Information supplied:
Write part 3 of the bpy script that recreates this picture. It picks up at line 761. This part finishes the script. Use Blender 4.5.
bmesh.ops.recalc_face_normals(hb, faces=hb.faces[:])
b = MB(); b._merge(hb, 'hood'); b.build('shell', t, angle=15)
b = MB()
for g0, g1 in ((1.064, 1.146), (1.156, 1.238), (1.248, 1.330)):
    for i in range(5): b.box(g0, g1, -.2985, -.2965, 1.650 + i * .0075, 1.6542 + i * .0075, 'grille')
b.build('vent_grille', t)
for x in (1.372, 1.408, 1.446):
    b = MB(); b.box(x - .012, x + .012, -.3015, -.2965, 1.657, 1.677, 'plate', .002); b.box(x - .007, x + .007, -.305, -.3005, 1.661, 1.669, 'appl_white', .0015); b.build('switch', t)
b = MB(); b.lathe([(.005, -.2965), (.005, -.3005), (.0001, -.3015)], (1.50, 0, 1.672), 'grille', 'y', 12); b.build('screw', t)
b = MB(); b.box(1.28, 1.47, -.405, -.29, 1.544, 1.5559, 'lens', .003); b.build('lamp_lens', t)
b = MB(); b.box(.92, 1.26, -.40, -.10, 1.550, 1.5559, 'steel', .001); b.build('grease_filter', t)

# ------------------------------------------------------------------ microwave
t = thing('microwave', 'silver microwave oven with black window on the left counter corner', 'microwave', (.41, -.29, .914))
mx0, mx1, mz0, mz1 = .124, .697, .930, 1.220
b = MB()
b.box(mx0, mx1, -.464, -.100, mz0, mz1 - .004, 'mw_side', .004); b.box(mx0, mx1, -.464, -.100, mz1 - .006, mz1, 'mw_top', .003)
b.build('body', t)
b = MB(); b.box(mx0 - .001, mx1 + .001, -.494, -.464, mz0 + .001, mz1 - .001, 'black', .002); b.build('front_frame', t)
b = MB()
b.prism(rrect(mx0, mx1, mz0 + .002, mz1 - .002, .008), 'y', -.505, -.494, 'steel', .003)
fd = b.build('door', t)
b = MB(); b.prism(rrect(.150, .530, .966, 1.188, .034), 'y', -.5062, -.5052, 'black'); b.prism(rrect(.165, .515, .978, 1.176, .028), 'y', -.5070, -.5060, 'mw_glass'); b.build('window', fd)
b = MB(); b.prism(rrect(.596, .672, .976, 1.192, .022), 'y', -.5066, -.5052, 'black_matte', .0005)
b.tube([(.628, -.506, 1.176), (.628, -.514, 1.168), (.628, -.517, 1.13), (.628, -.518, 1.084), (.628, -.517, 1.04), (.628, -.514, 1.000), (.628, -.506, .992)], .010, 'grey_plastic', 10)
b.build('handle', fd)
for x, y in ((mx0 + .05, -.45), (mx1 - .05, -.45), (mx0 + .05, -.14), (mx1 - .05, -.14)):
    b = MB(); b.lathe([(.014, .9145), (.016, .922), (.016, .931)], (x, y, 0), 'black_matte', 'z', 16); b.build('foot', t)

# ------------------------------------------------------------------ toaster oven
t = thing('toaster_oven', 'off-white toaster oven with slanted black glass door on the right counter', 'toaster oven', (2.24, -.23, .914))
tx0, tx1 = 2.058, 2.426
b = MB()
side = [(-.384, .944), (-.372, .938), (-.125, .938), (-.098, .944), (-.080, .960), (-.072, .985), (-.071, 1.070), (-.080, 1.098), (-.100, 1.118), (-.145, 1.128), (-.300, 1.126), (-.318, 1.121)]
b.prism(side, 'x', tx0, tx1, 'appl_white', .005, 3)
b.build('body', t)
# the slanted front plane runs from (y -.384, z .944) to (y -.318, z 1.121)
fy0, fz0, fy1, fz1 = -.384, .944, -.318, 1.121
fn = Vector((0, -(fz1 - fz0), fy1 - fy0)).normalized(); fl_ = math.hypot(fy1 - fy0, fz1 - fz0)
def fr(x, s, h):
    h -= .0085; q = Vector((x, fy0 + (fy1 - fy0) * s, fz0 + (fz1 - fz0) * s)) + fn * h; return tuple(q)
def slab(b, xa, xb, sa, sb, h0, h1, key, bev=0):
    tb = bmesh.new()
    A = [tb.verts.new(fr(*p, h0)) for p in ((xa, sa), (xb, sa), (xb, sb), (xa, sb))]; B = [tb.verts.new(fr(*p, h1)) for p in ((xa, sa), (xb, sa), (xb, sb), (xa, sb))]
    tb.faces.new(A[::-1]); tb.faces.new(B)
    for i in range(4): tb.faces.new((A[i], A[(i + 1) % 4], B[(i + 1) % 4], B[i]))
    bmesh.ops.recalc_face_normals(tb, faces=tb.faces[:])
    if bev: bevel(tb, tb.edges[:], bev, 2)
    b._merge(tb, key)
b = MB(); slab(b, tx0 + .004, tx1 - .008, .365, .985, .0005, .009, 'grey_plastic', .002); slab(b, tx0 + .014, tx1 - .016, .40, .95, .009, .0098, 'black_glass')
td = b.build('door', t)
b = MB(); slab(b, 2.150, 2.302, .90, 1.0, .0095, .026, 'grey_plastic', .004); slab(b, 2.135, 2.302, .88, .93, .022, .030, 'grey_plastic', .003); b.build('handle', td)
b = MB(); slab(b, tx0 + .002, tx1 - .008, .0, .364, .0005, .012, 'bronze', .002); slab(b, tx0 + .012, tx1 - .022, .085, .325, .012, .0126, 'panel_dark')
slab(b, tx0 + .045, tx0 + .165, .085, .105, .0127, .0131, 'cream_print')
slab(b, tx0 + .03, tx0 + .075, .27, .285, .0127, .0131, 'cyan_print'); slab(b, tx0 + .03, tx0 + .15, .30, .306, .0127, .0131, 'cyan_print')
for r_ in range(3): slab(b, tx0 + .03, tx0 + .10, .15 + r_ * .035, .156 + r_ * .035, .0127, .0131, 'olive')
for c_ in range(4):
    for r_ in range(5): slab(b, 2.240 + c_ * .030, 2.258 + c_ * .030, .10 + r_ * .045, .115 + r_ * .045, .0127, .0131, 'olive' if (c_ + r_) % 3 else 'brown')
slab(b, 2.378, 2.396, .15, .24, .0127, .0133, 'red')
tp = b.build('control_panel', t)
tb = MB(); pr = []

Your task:
Print out the whole listing exactly as it appears.

Output below:
Write part 3 of the bpy script that recreates this picture. It picks up at line 761. This part finishes the script. Use Blender 4.5.
bmesh.ops.recalc_face_normals(hb, faces=hb.faces[:])
b = MB(); b._merge(hb, 'hood'); b.build('shell', t, angle=15)
b = MB()
for g0, g1 in ((1.064, 1.146), (1.156, 1.238), (1.248, 1.330)):
    for i in range(5): b.box(g0, g1, -.2985, -.2965, 1.650 + i * .0075, 1.6542 + i * .0075, 'grille')
b.build('vent_grille', t)
for x in (1.372, 1.408, 1.446):
    b = MB(); b.box(x - .012, x + .012, -.3015, -.2965, 1.657, 1.677, 'plate', .002); b.box(x - .007, x + .007, -.305, -.3005, 1.661, 1.669, 'appl_white', .0015); b.build('switch', t)
b = MB(); b.lathe([(.005, -.2965), (.005, -.3005), (.0001, -.3015)], (1.50, 0, 1.672), 'grille', 'y', 12); b.build('screw', t)
b = MB(); b.box(1.28, 1.47, -.405, -.29, 1.544, 1.5559, 'lens', .003); b.build('lamp_lens', t)
b = MB(); b.box(.92, 1.26, -.40, -.10, 1.550, 1.5559, 'steel', .001); b.build('grease_filter', t)

# ------------------------------------------------------------------ microwave
t = thing('microwave', 'silver microwave oven with black window on the left counter corner', 'microwave', (.41, -.29, .914))
mx0, mx1, mz0, mz1 = .124, .697, .930, 1.220
b = MB()
b.box(mx0, mx1, -.464, -.100, mz0, mz1 - .004, 'mw_side', .004); b.box(mx0, mx1, -.464, -.100, mz1 - .006, mz1, 'mw_top', .003)
b.build('body', t)
b = MB(); b.box(mx0 - .001, mx1 + .001, -.494, -.464, mz0 + .001, mz1 - .001, 'black', .002); b.build('front_frame', t)
b = MB()
b.prism(rrect(mx0, mx1, mz0 + .002, mz1 - .002, .008), 'y', -.505, -.494, 'steel', .003)
fd = b.build('door', t)
b = MB(); b.prism(rrect(.150, .530, .966, 1.188, .034), 'y', -.5062, -.5052, 'black'); b.prism(rrect(.165, .515, .978, 1.176, .028), 'y', -.5070, -.5060, 'mw_glass'); b.build('window', fd)
b = MB(); b.prism(rrect(.596, .672, .976, 1.192, .022), 'y', -.5066, -.5052, 'black_matte', .0005)
b.tube([(.628, -.506, 1.176), (.628, -.514, 1.168), (.628, -.517, 1.13), (.628, -.518, 1.084), (.628, -.517, 1.04), (.628, -.514, 1.000), (.628, -.506, .992)], .010, 'grey_plastic', 10)
b.build('handle', fd)
for x, y in ((mx0 + .05, -.45), (mx1 - .05, -.45), (mx0 + .05, -.14), (mx1 - .05, -.14)):
    b = MB(); b.lathe([(.014, .9145), (.016, .922), (.016, .931)], (x, y, 0), 'black_matte', 'z', 16); b.build('foot', t)

# ------------------------------------------------------------------ toaster oven
t = thing('toaster_oven', 'off-white toaster oven with slanted black glass door on the right counter', 'toaster oven', (2.24, -.23, .914))
tx0, tx1 = 2.058, 2.426
b = MB()
side = [(-.384, .944), (-.372, .938), (-.125, .938), (-.098, .944), (-.080, .960), (-.072, .985), (-.071, 1.070), (-.080, 1.098), (-.100, 1.118), (-.145, 1.128), (-.300, 1.126), (-.318, 1.121)]
b.prism(side, 'x', tx0, tx1, 'appl_white', .005, 3)
b.build('body', t)
# the slanted front plane runs from (y -.384, z .944) to (y -.318, z 1.121)
fy0, fz0, fy1, fz1 = -.384, .944, -.318, 1.121
fn = Vector((0, -(fz1 - fz0), fy1 - fy0)).normalized(); fl_ = math.hypot(fy1 - fy0, fz1 - fz0)
def fr(x, s, h):
    h -= .0085; q = Vector((x, fy0 + (fy1 - fy0) * s, fz0 + (fz1 - fz0) * s)) + fn * h; return tuple(q)
def slab(b, xa, xb, sa, sb, h0, h1, key, bev=0):
    tb = bmesh.new()
    A = [tb.verts.new(fr(*p, h0)) for p in ((xa, sa), (xb, sa), (xb, sb), (xa, sb))]; B = [tb.verts.new(fr(*p, h1)) for p in ((xa, sa), (xb, sa), (xb, sb), (xa, sb))]
    tb.faces.new(A[::-1]); tb.faces.new(B)
    for i in range(4): tb.faces.new((A[i], A[(i + 1) % 4], B[(i + 1) % 4], B[i]))
    bmesh.ops.recalc_face_normals(tb, faces=tb.faces[:])
    if bev: bevel(tb, tb.edges[:], bev, 2)
    b._merge(tb, key)
b = MB(); slab(b, tx0 + .004, tx1 - .008, .365, .985, .0005, .009, 'grey_plastic', .002); slab(b, tx0 + .014, tx1 - .016, .40, .95, .009, .0098, 'black_glass')
td = b.build('door', t)
b = MB(); slab(b, 2.150, 2.302, .90, 1.0, .0095, .026, 'grey_plastic', .004); slab(b, 2.135, 2.302, .88, .93, .022, .030, 'grey_plastic', .003); b.build('handle', td)
b = MB(); slab(b, tx0 + .002, tx1 - .008, .0, .364, .0005, .012, 'bronze', .002); slab(b, tx0 + .012, tx1 - .022, .085, .325, .012, .0126, 'panel_dark')
slab(b, tx0 + .045, tx0 + .165, .085, .105, .0127, .0131, 'cream_print')
slab(b, tx0 + .03, tx0 + .075, .27, .285, .0127, .0131, 'cyan_print'); slab(b, tx0 + .03, tx0 + .15, .30, .306, .0127, .0131, 'cyan_print')
for r_ in range(3): slab(b, tx0 + .03, tx0 + .10, .15 + r_ * .035, .156 + r_ * .035, .0127, .0131, 'olive')
for c_ in range(4):
    for r_ in range(5): slab(b, 2.240 + c_ * .030, 2.258 + c_ * .030, .10 + r_ * .045, .115 + r_ * .045, .0127, .0131, 'olive' if (c_ + r_) % 3 else 'brown')
slab(b, 2.378, 2.396, .15, .24, .0127, .0133, 'red')
tp = b.build('control_panel', t)
tb = MB(); pr = []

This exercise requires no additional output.